The sad reality is that when you run into someone with a Bible on the streets of New York City, chances are your day is about to take a turn for the uncomfortable. The Mormon kids are usually nice, but I think they carry the Book of Mormon, which is a bit of a different game. Plus, you know they’ve chosen to do their mission year in New York City, so they’re probably the weird, artsy and/or secretly gay ones from their synod back home in Utah or Missouri or wherever. They’d probably make nice dinner companions and would lend you money if you needed to get on the bus. But the folks with the Bibles aren’t interested in selling you a membership to a modern desert cult with a kickass show choir. The folks with the Bibles—the
men
with the Bibles—want to tell you about Hell and why you deserve to end up there.

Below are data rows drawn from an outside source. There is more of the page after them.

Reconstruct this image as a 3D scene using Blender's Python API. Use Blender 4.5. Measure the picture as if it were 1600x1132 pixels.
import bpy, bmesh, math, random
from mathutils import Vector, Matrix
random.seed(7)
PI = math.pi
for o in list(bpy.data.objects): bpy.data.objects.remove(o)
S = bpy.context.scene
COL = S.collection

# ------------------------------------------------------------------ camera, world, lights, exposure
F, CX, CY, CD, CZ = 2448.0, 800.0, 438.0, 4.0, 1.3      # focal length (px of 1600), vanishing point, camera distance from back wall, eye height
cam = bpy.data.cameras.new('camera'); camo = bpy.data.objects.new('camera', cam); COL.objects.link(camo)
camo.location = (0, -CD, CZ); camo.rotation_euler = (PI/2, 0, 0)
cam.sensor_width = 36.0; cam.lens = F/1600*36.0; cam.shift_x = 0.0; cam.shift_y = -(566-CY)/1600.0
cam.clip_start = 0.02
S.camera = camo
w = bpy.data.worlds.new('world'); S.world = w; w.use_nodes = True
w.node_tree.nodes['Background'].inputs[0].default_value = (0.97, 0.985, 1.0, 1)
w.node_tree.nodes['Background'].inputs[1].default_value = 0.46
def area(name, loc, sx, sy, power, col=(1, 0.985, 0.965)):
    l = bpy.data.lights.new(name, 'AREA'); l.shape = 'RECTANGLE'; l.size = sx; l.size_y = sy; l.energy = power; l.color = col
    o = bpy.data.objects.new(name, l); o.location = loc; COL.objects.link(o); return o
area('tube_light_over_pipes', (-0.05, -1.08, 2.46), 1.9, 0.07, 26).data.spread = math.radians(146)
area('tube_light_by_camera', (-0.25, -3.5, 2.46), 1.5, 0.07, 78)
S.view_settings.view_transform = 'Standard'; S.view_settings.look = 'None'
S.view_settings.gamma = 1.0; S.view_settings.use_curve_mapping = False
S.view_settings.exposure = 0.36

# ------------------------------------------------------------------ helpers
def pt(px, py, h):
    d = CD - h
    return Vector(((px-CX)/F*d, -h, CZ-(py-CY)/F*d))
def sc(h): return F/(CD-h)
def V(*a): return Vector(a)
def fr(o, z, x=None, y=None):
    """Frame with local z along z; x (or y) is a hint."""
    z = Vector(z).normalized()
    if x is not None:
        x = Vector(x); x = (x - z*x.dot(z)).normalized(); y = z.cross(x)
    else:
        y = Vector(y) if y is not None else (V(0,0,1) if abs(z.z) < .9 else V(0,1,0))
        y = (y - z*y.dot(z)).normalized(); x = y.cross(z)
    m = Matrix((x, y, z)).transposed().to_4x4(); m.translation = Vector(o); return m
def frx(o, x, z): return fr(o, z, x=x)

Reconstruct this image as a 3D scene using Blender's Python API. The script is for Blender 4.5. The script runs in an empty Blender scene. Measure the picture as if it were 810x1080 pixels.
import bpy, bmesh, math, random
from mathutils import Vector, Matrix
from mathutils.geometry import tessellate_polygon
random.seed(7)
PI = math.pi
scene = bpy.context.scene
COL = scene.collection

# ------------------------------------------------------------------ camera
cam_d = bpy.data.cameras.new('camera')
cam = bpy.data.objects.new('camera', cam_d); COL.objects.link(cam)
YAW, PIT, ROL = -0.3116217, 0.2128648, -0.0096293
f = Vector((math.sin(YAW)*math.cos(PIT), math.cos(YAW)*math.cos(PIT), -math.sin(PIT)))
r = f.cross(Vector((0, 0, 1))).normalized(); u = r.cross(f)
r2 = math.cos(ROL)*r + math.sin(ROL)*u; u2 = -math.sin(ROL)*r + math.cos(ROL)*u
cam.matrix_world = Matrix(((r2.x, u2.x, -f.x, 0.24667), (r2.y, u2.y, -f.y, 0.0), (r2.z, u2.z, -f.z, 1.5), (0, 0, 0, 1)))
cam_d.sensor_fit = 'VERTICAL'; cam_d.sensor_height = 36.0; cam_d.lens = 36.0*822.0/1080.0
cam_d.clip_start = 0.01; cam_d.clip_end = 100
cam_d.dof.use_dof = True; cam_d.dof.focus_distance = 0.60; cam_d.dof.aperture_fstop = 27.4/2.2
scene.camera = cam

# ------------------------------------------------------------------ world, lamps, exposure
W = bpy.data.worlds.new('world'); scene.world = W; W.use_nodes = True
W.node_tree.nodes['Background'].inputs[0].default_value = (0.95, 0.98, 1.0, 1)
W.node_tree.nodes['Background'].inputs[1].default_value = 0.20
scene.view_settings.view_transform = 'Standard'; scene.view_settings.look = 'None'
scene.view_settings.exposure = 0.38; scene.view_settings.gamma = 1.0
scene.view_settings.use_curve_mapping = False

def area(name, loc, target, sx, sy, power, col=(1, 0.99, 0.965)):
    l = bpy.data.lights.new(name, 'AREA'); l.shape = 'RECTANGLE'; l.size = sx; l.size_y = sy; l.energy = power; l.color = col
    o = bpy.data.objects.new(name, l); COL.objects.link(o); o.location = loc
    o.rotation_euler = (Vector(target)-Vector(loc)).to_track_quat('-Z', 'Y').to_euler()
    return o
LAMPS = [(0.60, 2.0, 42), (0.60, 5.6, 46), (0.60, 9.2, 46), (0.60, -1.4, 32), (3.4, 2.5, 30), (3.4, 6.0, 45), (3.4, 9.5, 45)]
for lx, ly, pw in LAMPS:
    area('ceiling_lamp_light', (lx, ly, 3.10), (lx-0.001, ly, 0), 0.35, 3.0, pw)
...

Have you ever been on the receiving end of authentic hatred? I don’t mean resentment or rage. Anyone who’s ever taught or raised a teenager has gotten those dirty looks. I’m talking about real-deal, genuine, wish-you-were-mauled-to-death-by-bears hatred. It’s the kind of gaze that carries a physical force. It’s palpable. Over the course of my life, I’d made plenty of people angry, exasperated, and unhappy, but I realized in that moment that I’d never truly known hatred. His eyes bored into me like a pair of drills. For a split second, I wondered if he was going to hit me.
Instead, he opened his mouth and let out the angriest sound I’d ever heard.

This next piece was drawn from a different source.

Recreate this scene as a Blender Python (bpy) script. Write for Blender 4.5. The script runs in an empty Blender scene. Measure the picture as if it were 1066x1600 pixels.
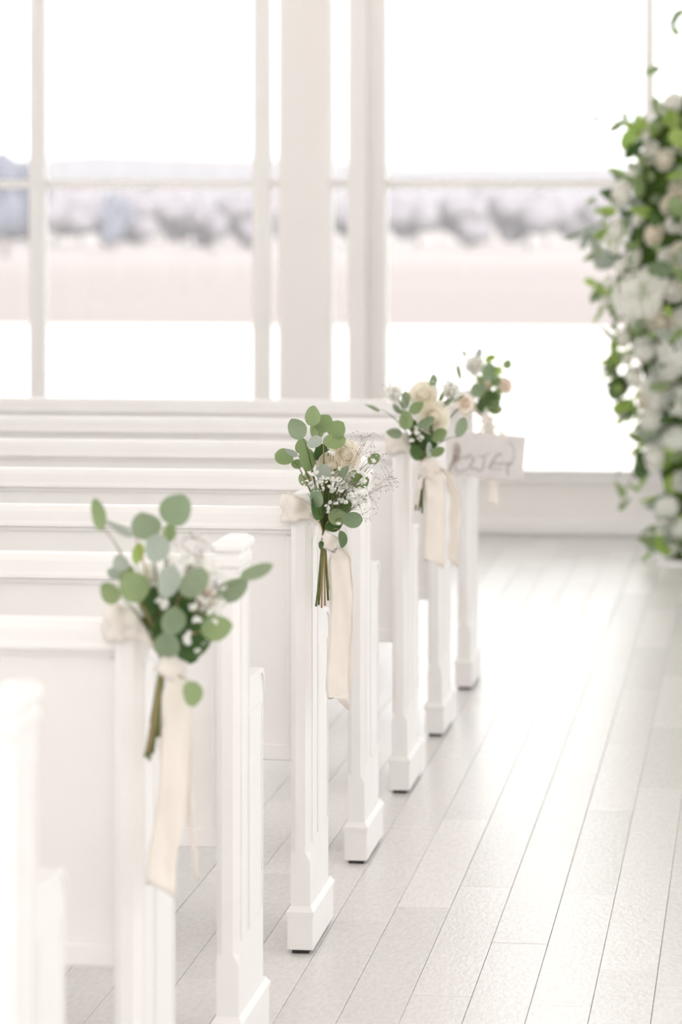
import bpy, bmesh, math, random
from mathutils import Vector, Matrix, noise

random.seed(7)
SC = bpy.context.scene
COL = SC.collection

# ------------------------------------------------------------------ camera, sky, sun, exposure
FPX = 5100.0                      # focal length in pixels of the 1066 x 1600 frame
EYE = 1.60
HOR = 318.0                       # row of the horizon
YAW = math.atan(662.0 / FPX)      # the aisle runs 7.4 degrees to the right of the view axis
FW = Vector((-math.sin(YAW), math.cos(YAW), 0))
RT = Vector((math.cos(YAW), math.sin(YAW), 0))
UP = Vector((0, 0, 1))
CAM = Vector((0, 0, EYE))

cd = bpy.data.cameras.new('camera')
cam = bpy.data.objects.new('camera', cd)
COL.objects.link(cam)
cam.location = CAM
cam.rotation_euler = (math.pi / 2, 0, YAW)
cd.sensor_fit = 'VERTICAL'
cd.sensor_height = 36.0
cd.lens = FPX / 1600 * 36
cd.shift_y = -(800 - HOR) / 1600
cd.clip_end = 4000
cd.dof.use_dof = True
cd.dof.focus_distance = 6.95
cd.dof.aperture_fstop = 3.6
SC.camera = cam

world = bpy.data.worlds.new('sky')
SC.world = world
world.use_nodes = True
bg = world.node_tree.nodes['Background']
bg.inputs['Color'].default_value = (1.0, 0.985, 0.982, 1)
bg.inputs['Strength'].default_value = 0.58

sd = bpy.data.lights.new('sun', 'SUN')
sun = bpy.data.objects.new('sun', sd)
COL.objects.link(sun)
sd.energy = 6.5
sd.color = (1.0, 0.975, 0.968)
sd.angle = math.radians(4)
sun.rotation_euler = Vector((-0.45, 0.63, -0.63)).to_track_quat('-Z', 'Y').to_euler()

SC.view_settings.view_transform = 'Standard'
SC.view_settings.look = 'None'
SC.view_settings.gamma = 1.0
SC.view_settings.use_curve_mapping = False
SC.view_settings.exposure = 1.97
SC.cycles.diffuse_bounces = 8
SC.cycles.max_bounces = 16
SC.cycles.transparent_max_bounces = 24


def at(px, py, d):
    """the point at optical depth d seen at a pixel of the 1066 x 1600 frame"""
    return CAM + FW * d + RT * ((px - 533) / FPX * d) + UP * ((HOR - py) / FPX * d)


# ------------------------------------------------------------------ helpers
def link(o, parent=None):
    COL.objects.link(o)
    if parent is not None:
        o.parent = parent
    return o


def tag(o, label=None, cat=None, group=None, kind=None):
    if label: o['label'] = label
    if cat: o['category'] = cat
    if group: o['group'] = group
    if kind: o['kind'] = kind
    return o


def empty(name, loc, rz=0.0):
    o = bpy.data.objects.new(name, None)
    o.empty_display_size = 0.05
    o.location = loc
    o.rotation_euler = (0, 0, rz)
    return link(o)


def mesh_from(name, verts, faces, mat=None, smooth=False):
    me = bpy.data.meshes.new(name)
    me.from_pydata([tuple(v) for v in verts], [], faces)
    me.update()
    if mat: me.materials.append(mat)
    if smooth:
        for p in me.polygons: p.use_smooth = True
    return me


def obj(name, me, parent=None, loc=(0, 0, 0), rot=None):
    o = bpy.data.objects.new(name, me)
    o.location = loc
    if rot is not None:
        if hasattr(rot, 'to_euler'): o.rotation_euler = rot.to_euler()
        else: o.rotation_euler = rot
    return link(o, parent)


def bm_box(bm, x0, x1, y0, y1, z0, z1):
    v = [bm.verts.new(p) for p in ((x0, y0, z0), (x1, y0, z0), (x1, y1, z0), (x0, y1, z0),
                                   (x0, y0, z1), (x1, y0, z1), (x1, y1, z1), (x0, y1, z1))]
    for f in ((0, 3, 2, 1), (4, 5, 6, 7), (0, 1, 5, 4), (1, 2, 6, 5), (2, 3, 7, 6), (3, 0, 4, 7)):
        bm.faces.new([v[i] for i in f])


def boxes_mesh(name, boxes, mat, bevel=0.0, seg=2):
    bm = bmesh.new()
    for b in boxes: bm_box(bm, *b)
    if bevel > 0:
        bmesh.ops.bevel(bm, geom=list(bm.edges), offset=bevel, segments=seg, profile=0.5, affect='EDGES')
    me = bpy.data.meshes.new(name)
    bm.to_mesh(me); bm.free()
    me.materials.append(mat)
    return me


def box(name, parent, mat, x0, x1, y0, y1, z0, z1, bevel=0.0, seg=2):
    return obj(name, boxes_mesh(name, [(x0, x1, y0, y1, z0, z1)], mat, bevel, seg), parent)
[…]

“MAAAAAAAAAAAAAAAAAAAAAAWWWWWWDDDDDDDRRRRRRAAAAAAAAAAAAAAAAWWWWWWWWWWWWWWWWWWWWWWWWWW!”
I couldn’t even make out what he was saying, so loud and deep and uncontrolled was his rage. He sounded like a demonically possessed grandfather clock. His hateful wail bounced off the buildings around the Sanger Center and echoed back in the early morning light.
Then he did it again, his eyes burning into me, and this time I caught his meaning.
“MMMMMUUUUUUUUURRRRRDDDDEEERRREEEEER!”
Murderer
. He was talking about me.
Me.
Me, who hadn’t even gone into the center yet. Me, who hadn’t even taken a pregnancy test yet. Me, who hadn’t even paid for the Plan B pill yet.